I am satisfied with the facts before me that this is a proper case where a tenancy should be declared and it is ordered accordingly.
THE ORIGINATING SUMMONS
[10] The plaintiff sought the following orders in his originating summons:
- A declaration that the defendant is negligent in failing to implement the judgment of the Tribunal dated 30 August 1995 and or failing to allocate to the plaintiff land described as Crown Land CG 566 LD A57/82 at Veivadravadra, Sigatoka.
- A declaration that the plaintiff is entitled to be registered as a tenant/lessee on the said land and any other purported person or intended tenant/lessee on the same land is declared a trespasser. Thus the judgment be registered on the said land.
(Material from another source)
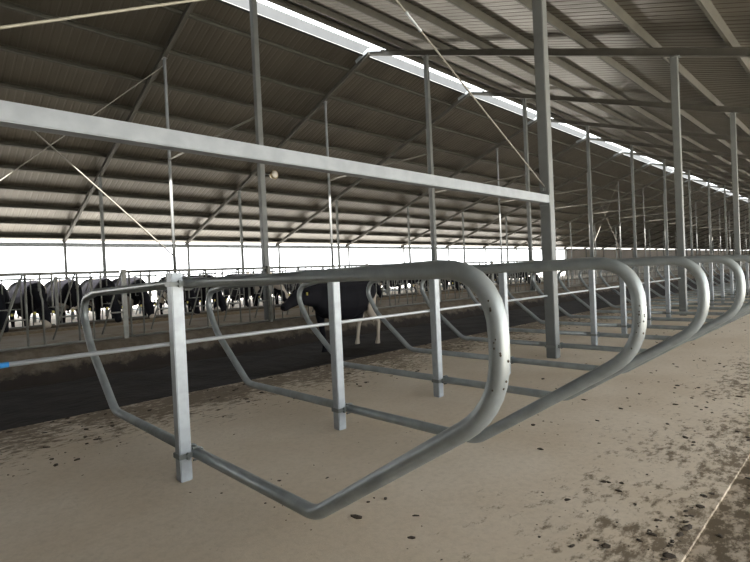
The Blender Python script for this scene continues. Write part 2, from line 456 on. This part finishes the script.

- An order that the defendant executes forthwith a tenancy and or lease document in favour of the plaintiff in respect of the said land or in the alternative, the defendant pays compensation to the plaintiff in the sum of $55,000.
- An order for costs and damages to be assessed.
CONSIDERATION OF THE APPLICATION
[11] Counsel for the defendant submitted that this application is statute barred because of s 4(4) of the Limitation Act which required actions upon a judgment to be brought within 12 years of the date the judgment became enforceable.
[12] I do not think I need to consider the submission because there is a more fundamental point than that. I think the decision of the Tribunal cannot be allowed to stand because in my opinion, the plaintiff had misled the Tribunal. His application was heard ex-parte and the onus was on him to fully and frankly disclose the facts: South Pacific Aquatic Inc v Information Technology Services (Fiji) Ltd [2001] FJHC 97; Hbc0411j.2001s (5 December 2001). He did not tell the Tribunal in 1995 that he applied on 9 March 1982 for a lease of the land and was rejected by the Director of Lands because the land was "closed"; he did not tell the Tribunal that he was told in June 1984 that the land was not available for lease; he did not tell the Tribunal that the rent he paid in 1984 for 1984-6 was reimbursed to his solicitors but they rejected it; he did not tell the Tribunal that the Divisional Surveyor informed his then solicitors that the land he occupied was less than 2.5 acres and could not be decided upon by the Tribunal. It seems that all these matters were not disclosed to his new solicitors.
[13] I do not think the decision of the Tribunal granting the plaintiff a declaration of tenancy should be allowed to stand or be enforced because the plaintiff failed to fulfil his duty of full and frank disclosure that he owed the Tribunal. As quoted in South Pacific Aquatic Inc (supra):
"...... the court ought not to go into the merits of the case, but simply say, 'we will not listen to your application because of what you have done'."
[14] But there is a more compelling reason for me to refuse this application. Had all the facts leading up to 1995 been put before the Tribunal, no reasonable Tribunal would have granted the declaration of tenancy.
[15] I would dismiss the plaintiff's application. I think he should consider himself lucky that he had been offered alternative land.
COSTS
[16] The plaintiff should pay the defendant's costs which I assess as $800.
ORDERS
[17] I therefore order:
- (a) The plaintiff's originating summons is dismissed and the declarations sought therein are refused, and
- (b) The plaintiff shall pay the defendant's costs of $800 within 28 days.